Ad accettare, ed affidarsi al vuoto, al non avere, non sapere, non controllare?

Risposte:
- possiamo accogliere la mancanza nel momento in cui comprendiamo che è ineludibile. Il non essere accompagna l'essere come un'ombra. La realtà delle cose è che tutto ciò che ho potrebbe venir meno in qualsiasi momento, e tutto ciò che desidero potrebbe non realizzarsi mai. Se capisco che la realtà è ineludibile, smetto di eluderla, l'accetto e l'affronto.
- ma non basta questo, bisogna anche sospendere il giudizio di ingiustizia o insensatezza che la rende comunque accettabile. Chi sono io per decretare ciò che è giusto o insensato? Io non so nulla di certo. E siccome non so, indago.
E la mia indagine parte dal "non sapere", ed è sostenuta dalla fiducia che la mia indagine possa scoprire, entro i limiti della capacità umana, il senso delle cose.

E qui torniamo al monito delfico "conosci te stesso", l'avventura della conoscenza di sé è un impresa sensata. E' la fede che c'è una logica nelle cose, un logos che governa l'universo, o una volontà divina. Ognuno lo intenda come vuole.
Questa fede sostiene le domanda: che senso ha l'esperienza dolorosa di mancanza che mi colpisce? Se capisco che è ineludibile, decido che deve avere un senso per me.
E' la fiducia nella vita. E' una scommessa. Non possiamo essere sicuri di vincerla, ma se non l'accettiamo, abbiamo già perso in partenza. E' la fede del ricercatore.

Quindi più concretamente...
Che senso ha questa angoscia? cosa mi vuole dire?
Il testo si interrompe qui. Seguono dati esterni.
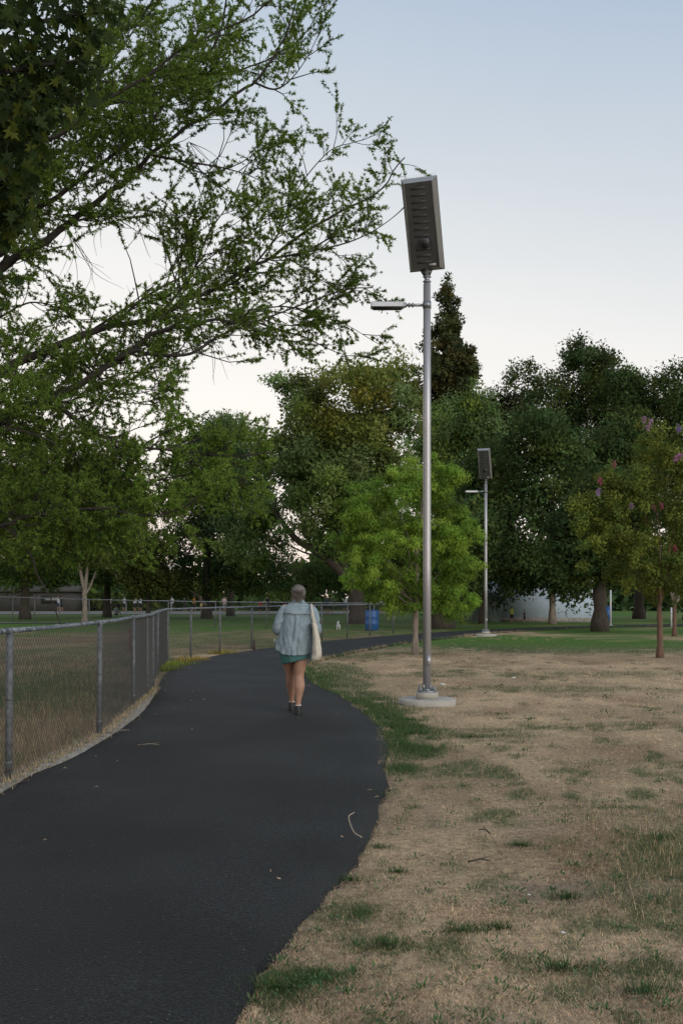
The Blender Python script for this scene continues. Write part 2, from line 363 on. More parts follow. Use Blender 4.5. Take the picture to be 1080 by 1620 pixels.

1- L'angoscia segnala un pericolo, un errore, un rapporto con la realtà inadeguato che nei limiti del possibile dobbiamo riparare.
Se sentiamo di aver fatto tutto il possibile allora dobbiamo arrenderci, è quella resa autentica che è liberatoria, perchè ci permette di attingere al nostro potere interiore.
2- L'angoscia ci segnala che solo un atto di affidamento apre la strada che conduce a noi stessi.
Ma questa apertura è ostacolata dalla resistenza ad affidarsi, ad aver fiducia nel processo nel momento in cui l'essere si fa annunciare dalla sua ombra, il non essere. Questa resistenza si esprime come rifiuto rabbioso o variamente giustificato, o come tentativo di riempire il vuoto in mille modi.

Quindi...
l'accesso al potere per il tramite dell'angoscia richiede la comprensione della sua ineludibilità, la decisione di indagarne il senso e la lotta alla resistenza ad affidarsi.
L'angoscia è un segnale da interpretare che quindi non va spento, ma dobbiamo imparare a leggerlo e decifrarlo, se vogliamo che il nostro viaggio abbia un senso, cioè proceda nella direzione della nostra crescita e realizzazione personale.

Infine...
La chiave della soluzione radicale sta nella domanda che i maestri ci rivolgono instancabilmente: chi è colui che prova angoscia?
Un maestro ripete sempre: ringrazia il cielo che ti manda queste esperienze che ti sembrano disgrazie, ma in realtà sono occasioni per riflettere su chi sei tu davvero,di cercare quella pace che non è scalfita da perdite o minacce.

L'angoscia è il sentimento che più di tutti ci segnala la nostra finitezza, e quindi ci indica la necessità di prendere atto dei nostri confini: per imparare a rispettarli prima di tutto, e poi per guardare a ciò che sta oltre.